The Schwab court rejected this defense, holding that if it were accepted, virtually no section 11 or 12 claim could ever be brought against a mutual fund successfully. Instead the court held that investors could meet the standard if they demonstrated that “that defendants’ misstatements and omissions concealed the price-volatility risk (or some other risk) that materialized and played some part in diminishing the market value of the security.” [Slip op. at 10; internal quotation marks and citations omitted]. Although the difference between these two approaches may seem technical, the standard adopted by the Schwab court is considerably broader, and would permit numerous additional cases to proceed. The correct standard is currently a matter of considerable debate in legal and academic circles, and how it is ultimately resolved will have a significant impact on the future of litigation against funds, fund advisers and even directors under the Securities Act.

State Law Claims for Change of Fundamental Policies Without a Shareholder Vote -- The Schwab decision also has the potential to significantly expand investors’ ability to sue based on alleged violations of provisions of the Investment Company Act that do not otherwise contain a private right of action. In recent years, courts have strictly limited investors’ ability to bring these types of cases directly under the Investment Company Act. One example of this is the provision of the Act that requires a shareholder vote before a fund changes any of its fundamental policies. While the Investment Company Act is clear that a shareholder vote is required in these circumstances, absent an enforcement action by the Commission, this provision is almost impossible to enforce, as courts have generally held that fund investors cannot sue funds under the Investment Company Act for violation of this provision.

In this case, the fund did not formally change its fundamental policies, but rather changed certain definitions, so that mortgage-backed securities would no longer be considered an “industry.” This permitted the fund to invest in mortgage backed securities in excess of the industry concentration limits in the fund’s fundamental policies. The fund investors argued that this was effectively a change in the fund’s fundamental policies, but rather than suing under the Investment Company Act, they argued that the failure to seek shareholder approval was an unfair business practice under California law. The fund argued that this type of suit was not permitted under the Securities Litigation Uniform Standards Act, which bars, among other things, a lawsuit under state law based on “an untrue statement or omission of a material fact.” Here, however, the court agreed with the investors that the case did not involve fraud – indeed, as the court noted, the investors conceded that the fund had fully disclosed the relevant change.

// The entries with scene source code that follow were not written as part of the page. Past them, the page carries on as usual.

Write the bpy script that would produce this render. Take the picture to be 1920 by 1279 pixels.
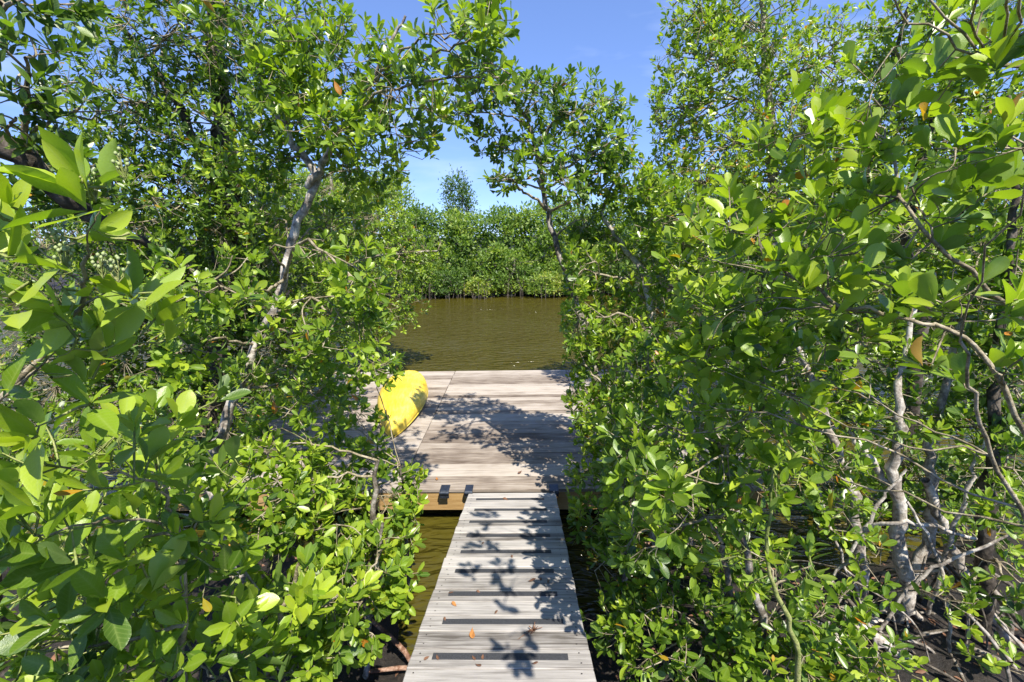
import bpy, bmesh, math, random
import numpy as np
from mathutils import Matrix, Vector

for o in list(bpy.data.objects):
    bpy.data.objects.remove(o)
SC = bpy.context.scene
COL = SC.collection
R = math.radians
random.seed(4)

# ------------------------------------------------------------------ camera
CAM = np.array([0.0, 0.0, 3.07])
FPX, W, H = 860.0, 1920.0, 1279.0
PITCH, YAW, ROLL = R(-13.1), R(1.33), R(1.0)
_f = np.array([-math.sin(YAW) * math.cos(PITCH), math.cos(YAW) * math.cos(PITCH), math.sin(PITCH)])
_r = np.array([math.cos(YAW), math.sin(YAW), 0.0])
_u = np.cross(_r, _f)
CR = _r * math.cos(ROLL) - _u * math.sin(ROLL)
CU = _u * math.cos(ROLL) + _r * math.sin(ROLL)
CF = _f
cd = bpy.data.cameras.new('camera')
cam = bpy.data.objects.new('camera', cd)
COL.objects.link(cam)
m = Matrix.Identity(4)
for i in range(3):
    m[i][0], m[i][1], m[i][2], m[i][3] = CR[i], CU[i], -CF[i], CAM[i]
cam.matrix_world = m
cd.sensor_width = 36.0
cd.lens = 36.0 * FPX / W
cd.clip_start, cd.clip_end = 0.05, 2000
SC.camera = cam

# ------------------------------------------------------------------ sky, sun, exposure
SUN_EL, SUN_AZ = R(57), R(153)          # azimuth clockwise from +Y: behind the camera, to the right
wd = bpy.data.worlds.new('World')
SC.world = wd
wd.use_nodes = True
nt = wd.node_tree
bg = nt.nodes['Background']
sky = nt.nodes.new('ShaderNodeTexSky')
sky.sky_type = 'NISHITA'
sky.sun_disc = False
sky.sun_elevation = SUN_EL
sky.sun_rotation = SUN_AZ
sky.air_density, sky.dust_density, sky.ozone_density = 0.6, 0.0, 6.0
gm = nt.nodes.new('ShaderNodeGamma'); gm.inputs[1].default_value = 0.6
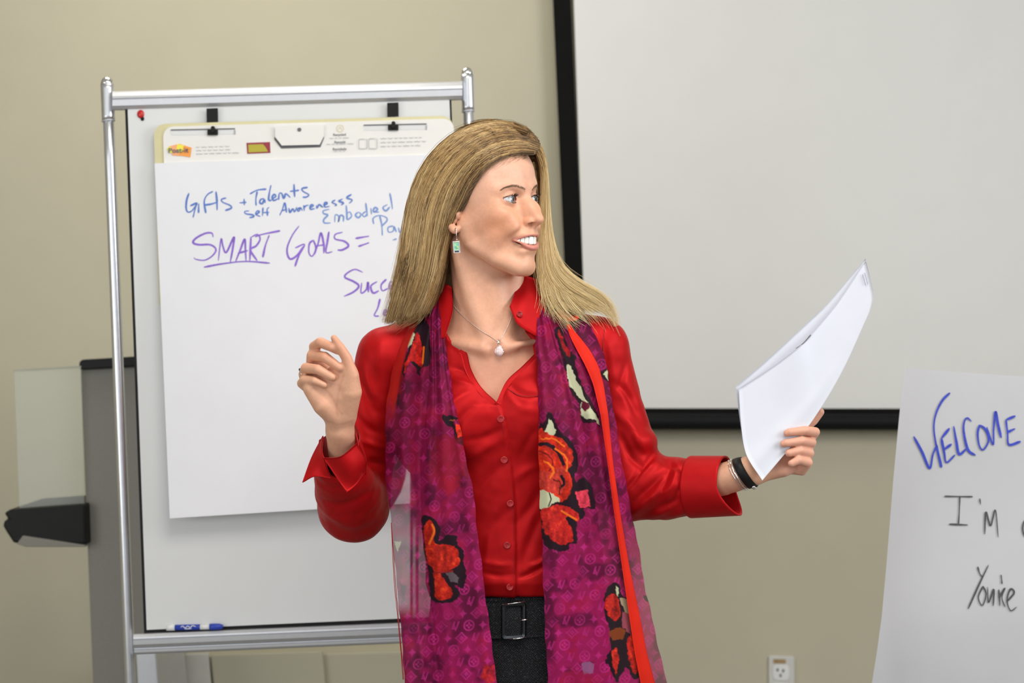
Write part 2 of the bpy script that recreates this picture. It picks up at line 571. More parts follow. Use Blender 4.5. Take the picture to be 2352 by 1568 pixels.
def world_box(name, lo, hi, mat, parent=None, bevel=0.0, skew=0.0):
    x0, y0, z0 = lo; x1, y1, z1 = hi
    f = [(x0, y0 + skew * x0, z0), (x1, y0 + skew * x1, z0), (x1, y0 + skew * x1, z1), (x0, y0 + skew * x0, z1)]
    b = [(x, y1 - y0 + y, z) for x, y, z in f]
    return prism(name, f, b, mat, parent, bevel)

tag(world_box('wall_back', (-3.2, WY, 0), (3.2, WY + 0.12, 3.0), M['wall'], skew=0.06), kind='structure')
tag(world_box('floor', (-3.2, -2.2, -0.1), (3.2, 4.8, 0.0), M['floor']), kind='structure')
tag(world_box('ceiling', (-3.2, -2.2, 3.0), (3.2, 4.8, 3.1), M['ceiling']), kind='structure')
tag(world_box('wall_left', (-3.32, -2.2, 0), (-3.2, 4.8, 3.0), M['wall']), kind='structure')
# right wall with a window opening that lets daylight in
tag(world_box('wall_right', (3.2, 2.9, 0), (3.32, 4.8, 3.0), M['wall']), kind='structure')
tag(world_box('wall_right', (3.2, -2.2, 0), (3.32, 2.9, 0.9), M['wall']), kind='structure')
tag(world_box('wall_right', (3.2, -2.2, 2.75), (3.32, 2.9, 3.0), M['wall']), kind='structure')
tag(world_box('baseboard_back', (-3.19, WY - 0.014, 0), (3.19, WY - 0.001, 0.10), M['white_trim'], bevel=0.003, skew=0.06), kind='structure')

# ------------------------------------------------------------------ projection screen
ps = empty('projection_screen', wall_pt(1800, 500, 0.03),
           'large white pull-down projection screen with black borders hanging on the wall', 'screen')
wall_slab('screen_surface', [(1309, -260), (2700, -260), (2700, 938), (1350, 938)], 0.045, 0.003, M['screen'], ps)
wall_slab('screen_border', [(1250, -260), (1311, -260), (1311, 0), (1352, 940), (1311, 940), (1270, 0)], 0.046, 0.004, M['black_cloth'], ps)
wall_slab('screen_border', [(1311, 937), (2700, 939), (2700, 952), (1311, 950)], 0.047, 0.005, M['black_cloth'], ps)
C = wall_pt(np.linspace(1306, 2705, 12), np.linspace(967, 970, 12), 0.055)
tube('weight_bar', C, 19 * 4.35 / FPX, M['black_matte'], ps, k=16)
tube('bar_end_cap', wall_pt(np.array([1300, 1308]), np.array([967, 967]), 0.055), 20 * 4.35 / FPX, M['black_plastic'], ps, k=16)

# ------------------------------------------------------------------ wall outlet
ou = empty('wall_outlet', wall_pt(1795, 1550), 'white wall outlet plate low on the wall right of the woman', 'outlet')
pl = wall_slab('cover_plate', rbox(1766, 1506, 1825, 1602, 5, sv=0.03), 0.008, 0.0078, M['outlet'], ou, bevel=0.002)
wall_slab('receptacle', rbox(1776, 1526, 1813, 1562, 10, sv=0.03), 0.0105, 0.004, M['white_plastic'], ou, bevel=0.001)
wall_slab('receptacle', rbox(1776, 1568, 1813, 1596, 10, sv=0.03), 0.0105, 0.004, M['white_plastic'], ou, bevel=0.001)
for (a, b) in ((1786, 1538), (1799, 1540), (1793, 1551)):
    wall_slab('slot', rbox(a - 2, b - 3.5, a + 2, b + 3.5, 1.5, 3), 0.0112, 0.0012, M['black_plastic'], ou)
wall_slab('tape_label', rbox(1776, 1513, 1805, 1523, 2, 2, sv=0.03), 0.0088, 0.001, M['glue'], ou)

# ------------------------------------------------------------------ pale cabinet / wall panel low behind the easel
cb = empty('low_cabinet', wall_pt(430, 2000), 'pale beige low cabinet against the wall below the whiteboard easel', 'cabinet')
def drop(pts, off, th, name, mat, **k): return wall_slab(name, pts, off, th, mat, cb, **k)
zf = 0.012
def floor_v(u, off):                            # pixel row where the floor meets that distance
    return 784 + (CAMZ - 0.012) * FPX / (WY - off) + (u - 1176) * -0.0489
drop([(352, 1512), (1000, 1494), (1040, floor_v(1040, .34)), (400, floor_v(400, .34))], 0.34, 0.30, 'carcass', M['wall'], bevel=0.004)
drop([(356, 1506), (478, 1500), (530, floor_v(530, .36)), (404, floor_v(404, .36))], 0.36, 0.018, 'door', M['white_trim'], bevel=0.003)
drop([(484, 1504), (740, 1496), (790, floor_v(790, .36)), (536, floor_v(536, .36))], 0.36, 0.018, 'door', M['wall'], bevel=0.003)

# ------------------------------------------------------------------ lectern at the left
lc = empty('lectern', uvd(250, 1500, 3.75), 'grey lectern column with black top and clear acrylic side behind the easel', 'lectern')
fl = lambda u, d: 784 + (CAMZ - 0.008) * FPX / d + (1176 - u) * 0.0489
slab('column', [(184, 846), (330, 840), (395, fl(395, 3.62)), (238, fl(238, 3.62))], 3.62, 0.30, M['grey_panel'], lc, bevel=0.004)
slab('base_block', [(312, 1500), (358, 1498), (410, fl(410, 3.60)), (350, fl(350, 3.60))], 3.60, 0.30, M['rail'], lc, bevel=0.003)
slab('top_cap', rbox(181, 826, 345, 850, 10, sv=-0.06), 3.60, 0.34, M['black_plastic'], lc, bevel=0.004)
slab('shelf_arm', [(22, 1170), (195, 1157), (198, 1251), (92, 1249), (30, 1247), (14, 1222), (6, 1208), (8, 1196), (18, 1192), (8, 1178)], 3.58, 0.26, M['black_plastic'], lc, bevel=0.006)
slab('shelf_underside_trim', [(38, 1249), (52, 1230), (196, 1252), (196, 1256), (60, 1256)], 3.575, 0.24, M['grey_panel'], lc, bevel=0.002)
M['acrylic'] = material('clear_acrylic', (0.85, 0.87, 0.84), 0.08, spec=0.6)
nt = M['acrylic'].node_tree
tp = nt.nodes.new('ShaderNodeBsdfTransparent'); tp.inputs[0].default_value = (0.93, 0.945, 0.93, 1)
mxs = nt.nodes.new('ShaderNodeMixShader'); mxs.inputs[0].default_value = 0.13
nt.links.new(tp.outputs[0], mxs.inputs[1]); nt.links.new(nt.nodes['Principled BSDF'].outputs[0], mxs.inputs[2])
nt.links.new(mxs.outputs[0], nt.nodes['Material Output'].inputs['Surface'])
slab('acrylic_panel', [(32, 852), (186, 843), (193, 1160), (44, 1169)], 3.60, 0.005, M['acrylic'], lc)
M['acrylic_edge'] = material('acrylic_edge', (0.33, 0.33, 0.25), 0.3, noise=0.05)
slab('acrylic_edge_strip', [(31, 849), (186, 840), (186, 844), (31, 853)], 3.599, 0.007, M['acrylic_edge'], lc)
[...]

Liability of Independent Directors – In addition to suing the management company and its personnel, the investors in Schwab also sued the fund’s independent directors. In this instance, the investors’ claims are rooted in the fact that the directors signed the registration statement. On this basis, the court allowed the claims to proceed against the directors, including the claim that the directors violated California law by signing a registration statement that incorporated an unapproved change to the fund’s fundamental policies.

Conclusion and Lessons – Perhaps the primary “lesson” of the Schwab case is the increased risk that sellers of securities face when markets are, as they have been over the past six months, down significantly. In contrast to fraud actions under rule 10b-5, where the remedy is damages, the remedy in a section 11 or 12 lawsuit is refund of the purchase price of the security. That makes suits under sections 11 and 12 unappealing when markets are moving up, but highly appealing when markets are moving down. In addition, as the case suggests, persons such as directors who sign a misleading registration statement can be exposed to liability.

Of course, not every legal theory relied upon in the Schwab decision has been tested on appeal, and of course the investors have not yet proven the truth of their factual allegations at trial. Thus, much could change. But the Schwab decision is one reminder of the risks of relying on selling fund shares based on misleading prospectuses.